Aria condizionata

L’impianto di aria condizionata centralizzato è da considerarsi, se non risulta diversamente dal titolo, quale parte comune dell’edificio, fino al punto di diramazione degli impianti ai locali di proprietà esclusiva dei singoli condòmini.
Quanto invece agli impianti di condizionamento singoli, il principio generale è che nessuno può vietarne al condòmino l’installazione, rientrandosi, in questo caso, nel diritto di ciascuno di disporre come meglio crede della sua proprietà.
Le principali problematiche attengono alla disciplina delle immissioni e del decoro architettonico.
Quanto al primo aspetto, va sottolineato che l’impianto di condizionamento non deve provocare, ai sensi dell’art. 844 c.c., immissioni sonore tali da superare la soglia della normale tollerabilità. Qualora ciò si verifichi, è in facoltà di ciascun condòmino adire l’Autorità Giudiziaria al fine di ottenere la sostituzione dell’impianto con uno diverso, che soddisfi comunque le esigenze del condominio.
Riguardo poi al decoro architettonico dell’edificio, problemi si pongono in relazione a quegli elementi dell’impianto che, per loro natura, possono alterare l’aspetto estetico dell’edificio stesso. Si pensi, ad esempio, alle griglie o alle bocchette che, nel caso di impianti di grandi dimensioni, vengono necessariamente ad occupare parte della facciata dell’edificio, con un impatto estetico negativo. Anche in questo caso, come in quello esaminato in precedenza, sarà possibile, da parte di ciascun condòmino, adire l’Autorità Giudiziaria al fine di far valere le proprie ragioni.

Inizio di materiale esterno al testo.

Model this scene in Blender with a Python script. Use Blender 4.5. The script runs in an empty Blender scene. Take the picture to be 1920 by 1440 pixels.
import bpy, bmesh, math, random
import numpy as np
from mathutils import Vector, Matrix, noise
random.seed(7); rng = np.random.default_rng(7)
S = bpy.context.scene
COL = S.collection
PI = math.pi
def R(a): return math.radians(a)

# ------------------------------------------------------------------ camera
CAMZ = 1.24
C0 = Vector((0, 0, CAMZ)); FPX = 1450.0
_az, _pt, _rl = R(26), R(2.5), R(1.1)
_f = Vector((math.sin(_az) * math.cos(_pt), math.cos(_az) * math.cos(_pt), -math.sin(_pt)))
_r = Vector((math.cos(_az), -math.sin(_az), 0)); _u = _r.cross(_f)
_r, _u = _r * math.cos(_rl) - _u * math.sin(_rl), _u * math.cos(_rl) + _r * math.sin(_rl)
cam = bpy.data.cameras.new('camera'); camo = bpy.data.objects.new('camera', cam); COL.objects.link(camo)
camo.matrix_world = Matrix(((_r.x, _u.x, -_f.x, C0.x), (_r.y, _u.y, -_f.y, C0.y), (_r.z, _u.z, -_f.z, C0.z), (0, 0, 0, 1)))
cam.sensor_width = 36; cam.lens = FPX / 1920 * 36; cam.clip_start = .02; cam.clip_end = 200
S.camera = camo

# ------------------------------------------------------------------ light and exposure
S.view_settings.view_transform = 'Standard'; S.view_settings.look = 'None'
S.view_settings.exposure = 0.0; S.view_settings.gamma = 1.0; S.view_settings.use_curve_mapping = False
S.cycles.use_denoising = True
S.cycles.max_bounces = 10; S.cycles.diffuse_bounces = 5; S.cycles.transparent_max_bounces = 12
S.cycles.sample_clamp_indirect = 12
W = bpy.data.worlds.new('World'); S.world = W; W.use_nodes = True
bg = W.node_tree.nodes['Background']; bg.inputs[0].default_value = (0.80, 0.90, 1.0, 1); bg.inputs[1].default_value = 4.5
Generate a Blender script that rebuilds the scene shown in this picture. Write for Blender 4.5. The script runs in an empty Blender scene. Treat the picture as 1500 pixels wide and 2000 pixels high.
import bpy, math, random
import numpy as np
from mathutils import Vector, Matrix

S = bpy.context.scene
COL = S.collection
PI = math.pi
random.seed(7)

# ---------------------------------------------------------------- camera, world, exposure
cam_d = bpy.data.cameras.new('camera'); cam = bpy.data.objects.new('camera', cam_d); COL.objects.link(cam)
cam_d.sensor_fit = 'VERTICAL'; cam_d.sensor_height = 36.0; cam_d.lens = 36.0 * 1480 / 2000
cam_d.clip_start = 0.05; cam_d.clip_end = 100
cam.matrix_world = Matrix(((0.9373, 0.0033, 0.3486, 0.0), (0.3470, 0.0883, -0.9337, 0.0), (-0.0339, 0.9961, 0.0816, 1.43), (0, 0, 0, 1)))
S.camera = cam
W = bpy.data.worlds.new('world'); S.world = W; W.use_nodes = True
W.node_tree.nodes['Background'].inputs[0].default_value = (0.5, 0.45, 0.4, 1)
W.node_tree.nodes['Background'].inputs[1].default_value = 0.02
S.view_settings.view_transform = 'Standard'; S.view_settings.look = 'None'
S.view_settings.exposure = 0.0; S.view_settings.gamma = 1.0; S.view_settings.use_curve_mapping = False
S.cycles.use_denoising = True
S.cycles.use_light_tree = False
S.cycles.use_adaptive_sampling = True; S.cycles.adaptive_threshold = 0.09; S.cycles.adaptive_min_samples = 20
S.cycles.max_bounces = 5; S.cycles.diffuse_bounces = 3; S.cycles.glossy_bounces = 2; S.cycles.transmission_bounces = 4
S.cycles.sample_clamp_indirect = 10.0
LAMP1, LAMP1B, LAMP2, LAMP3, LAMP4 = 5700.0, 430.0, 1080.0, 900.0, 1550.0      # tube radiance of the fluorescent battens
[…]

Va ricordato, inoltre, con riguardo ai rapporti tra locatore e conduttore, che il 1° co. dell’art. 10 della L. 27-7-1978, n. 392 (Disciplina delle locazioni di immobili urbani) attribuisce al conduttore il diritto di voto, in luogo del proprietario dell’appartamento locatogli, nelle delibere dell’assemblea condominiale relative alle spese ed alle modalità di gestione dei servizi di riscaldamento e di condizionamento d’aria. Tale norma trova applicazione nell’ipotesi in cui le spese di gestione debbano essere sopportate dal conduttore ai sensi dell’art. 9 della stessa L. 392/78. Il conduttore interviene e vota in nome proprio, senza bisogno di delega da parte del locatore. È quest’ultimo, secondo un’opinione ormai consolidata, a dover invitare il conduttore, e non l’amministratore, al quale tale incombenza non può essere attribuita, non essendo egli tenuto a sapere se il condòmino abbia locato o meno l’immobile. Peraltro, secondo un diffuso orientamento giurisprudenziale, l’omessa convocazione del conduttore non è causa di invalidità della deliberazione assembleare, dovendo il relativo avviso, ai sensi dell’art. 66 disp. att. c.c., essere comunicato ai condòmini, mentre è onere di questi ultimi informare i rispettivi inquilini. Non si vede, del resto, per quale ragione le conseguenze della mancata convocazione debbano gravare sull’intero condominio, che rimane estraneo al rapporto di locazione, anziché sul singolo proprietario inadempiente.
L’inerzia del proprietario non rende la delibera assembleare inopponibile al conduttore, che potrà pretendere soltanto il risarcimento del danno.